Graduate Student Scholarship 2012/13 – 'Territories of Life and Death on a Colombian Frontier'

Here the winner of the 2012/13 Graduate Student Scholarship, Teo Ballvé (Department of Geography, University of California Berkeley), discusses his doctoral research ‘Territories of Life and Death on a Colombian Frontier’. The Scholarship has been offered since 2000 and provides funds for doctoral students to attend an international conference and cover additional research expenses.

Teo attended the Latin American Studies Association (LASA) meeting in San Francisco, 23-26 May 2012, chairing a session entitled ‘Contando lo narco: Research, methods, and narratives of narco-fueled violence‘ bringing together an international cast of scholars from literary criticism, geography, anthropology, cultural studies, and journalism to explore the violent explosion of Latin America’s drug wars in recent years. He will also be making trips to Washington, DC (where he plans to interview officials from the DEA and the Office of Foreign Assets Control) and New York (to conduct interviews with two key extradited paramilitary commanders, who are in jail facing drug-related charges).

There will be an open access essay summarising ‘Territories of Life and Death on a Colombian Frontier’ in the first issue of Antipode next year (available now online).
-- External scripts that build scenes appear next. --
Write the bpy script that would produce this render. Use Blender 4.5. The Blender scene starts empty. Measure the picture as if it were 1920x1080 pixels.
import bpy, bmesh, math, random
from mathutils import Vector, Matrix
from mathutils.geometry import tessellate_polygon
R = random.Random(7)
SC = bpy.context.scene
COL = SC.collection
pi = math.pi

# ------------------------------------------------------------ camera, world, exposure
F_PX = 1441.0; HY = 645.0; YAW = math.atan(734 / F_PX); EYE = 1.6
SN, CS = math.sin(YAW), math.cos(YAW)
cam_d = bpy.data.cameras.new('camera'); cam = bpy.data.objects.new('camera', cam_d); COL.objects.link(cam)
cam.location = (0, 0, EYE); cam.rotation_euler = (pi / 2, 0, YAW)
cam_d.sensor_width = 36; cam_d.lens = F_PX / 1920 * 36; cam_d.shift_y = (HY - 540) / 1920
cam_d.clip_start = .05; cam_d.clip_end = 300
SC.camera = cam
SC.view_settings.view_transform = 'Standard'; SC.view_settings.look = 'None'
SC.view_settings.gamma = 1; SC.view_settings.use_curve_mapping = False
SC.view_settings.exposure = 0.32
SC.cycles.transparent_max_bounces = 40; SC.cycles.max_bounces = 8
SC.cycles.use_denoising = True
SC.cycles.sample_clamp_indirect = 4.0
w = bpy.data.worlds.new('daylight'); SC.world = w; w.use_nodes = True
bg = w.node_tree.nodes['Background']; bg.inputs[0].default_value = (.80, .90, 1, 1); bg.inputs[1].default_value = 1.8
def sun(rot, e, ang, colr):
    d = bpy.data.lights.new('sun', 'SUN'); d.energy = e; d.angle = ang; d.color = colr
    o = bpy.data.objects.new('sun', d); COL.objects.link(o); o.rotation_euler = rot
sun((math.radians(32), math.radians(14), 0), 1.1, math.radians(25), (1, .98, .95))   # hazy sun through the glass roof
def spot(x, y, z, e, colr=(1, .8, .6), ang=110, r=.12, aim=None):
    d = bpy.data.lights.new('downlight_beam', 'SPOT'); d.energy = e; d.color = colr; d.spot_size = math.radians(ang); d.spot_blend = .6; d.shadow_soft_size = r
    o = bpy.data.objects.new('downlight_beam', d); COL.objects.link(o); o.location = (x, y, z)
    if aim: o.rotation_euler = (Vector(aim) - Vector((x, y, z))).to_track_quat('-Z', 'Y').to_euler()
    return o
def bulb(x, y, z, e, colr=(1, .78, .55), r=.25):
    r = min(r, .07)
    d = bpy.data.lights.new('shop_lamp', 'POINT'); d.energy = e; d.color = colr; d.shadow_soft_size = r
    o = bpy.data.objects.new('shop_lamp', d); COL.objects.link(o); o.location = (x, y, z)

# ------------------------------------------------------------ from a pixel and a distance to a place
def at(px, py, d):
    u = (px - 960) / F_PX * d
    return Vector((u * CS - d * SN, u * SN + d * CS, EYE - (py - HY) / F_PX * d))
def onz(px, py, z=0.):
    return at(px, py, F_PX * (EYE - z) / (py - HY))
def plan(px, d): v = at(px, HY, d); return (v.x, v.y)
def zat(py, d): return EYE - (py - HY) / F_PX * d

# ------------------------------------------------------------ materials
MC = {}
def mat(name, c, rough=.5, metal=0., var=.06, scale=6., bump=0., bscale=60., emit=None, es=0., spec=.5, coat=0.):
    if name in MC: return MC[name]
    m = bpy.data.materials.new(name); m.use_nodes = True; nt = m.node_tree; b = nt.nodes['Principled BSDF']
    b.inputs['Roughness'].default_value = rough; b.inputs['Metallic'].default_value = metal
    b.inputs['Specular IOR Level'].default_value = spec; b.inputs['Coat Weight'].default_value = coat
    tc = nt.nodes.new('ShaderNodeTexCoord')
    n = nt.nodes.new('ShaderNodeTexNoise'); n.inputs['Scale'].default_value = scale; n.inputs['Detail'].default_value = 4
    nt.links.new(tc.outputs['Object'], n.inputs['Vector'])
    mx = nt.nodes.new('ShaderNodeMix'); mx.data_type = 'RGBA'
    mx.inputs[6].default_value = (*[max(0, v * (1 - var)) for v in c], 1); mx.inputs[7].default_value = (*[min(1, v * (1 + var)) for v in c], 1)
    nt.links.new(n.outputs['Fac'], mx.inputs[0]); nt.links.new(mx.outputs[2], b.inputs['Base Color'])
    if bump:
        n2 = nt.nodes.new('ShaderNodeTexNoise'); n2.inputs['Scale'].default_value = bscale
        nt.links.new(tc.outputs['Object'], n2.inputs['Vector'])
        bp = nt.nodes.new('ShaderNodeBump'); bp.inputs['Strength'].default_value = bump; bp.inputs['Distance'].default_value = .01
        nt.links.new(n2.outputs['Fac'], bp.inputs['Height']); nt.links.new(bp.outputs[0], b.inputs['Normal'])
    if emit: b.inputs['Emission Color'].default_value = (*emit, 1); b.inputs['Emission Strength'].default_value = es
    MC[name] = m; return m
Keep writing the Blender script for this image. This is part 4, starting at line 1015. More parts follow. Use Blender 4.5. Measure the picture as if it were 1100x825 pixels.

Sorry, the video: http://www.youtube.com/watch?v=9ChdRWJkF4o is not available.

Comments

  1. Antipode Editorial Office Post author

    Be sure to check out Teo’s paper in Environment and Planning D: Society and Space (requires subscription):
    Everyday state formation: Territory, decentralization, and the narco landgrab in Colombia
    Abstract: Since the 1980s rural Colombia has been torn asunder by the deadly conflation of political violence and the cocaine boom, fueling the displacement of four million campesinos. The northwest frontier region surrounding the Gulf of Urabá has been an unruly epicenter for this mass of dispossessed humanity, mainly displaced by paramilitaries. As an outgrowth of a complex alliance between narcos (drug traffickers) and agrarian elites, paramilitary groups simultaneously act as drug-trafficking private militias and counterinsurgent battalions, while using land appropriation and agribusiness as favored conduits for money laundering and illicit profit. Drawing on investigative ethnographic fieldwork into these dynamics in Urabá, this paper shows how state formation in Urabá is produced through the convergence of narco-paramilitary strategies, counterinsurgency, and government reforms aimed at territorial restructuring through decentralization. Relying on the conceptual cues offered by Lefebvre and Gramsci on state, space, and hegemony, I argue that Urabá’s narco-driven economies of violence are not somehow anathema to projects of modern liberal statehood—usually associated with tropes of ‘institution building’ and ‘good governance’—but deeply tied to initiatives aimed at making spaces governable, expanding global trade, and attracting capital.
    Keywords: Colombia, territory, decentralization, paramilitaries, violence, state, Lefebvre
    Thanks to Stuart Elden for the link.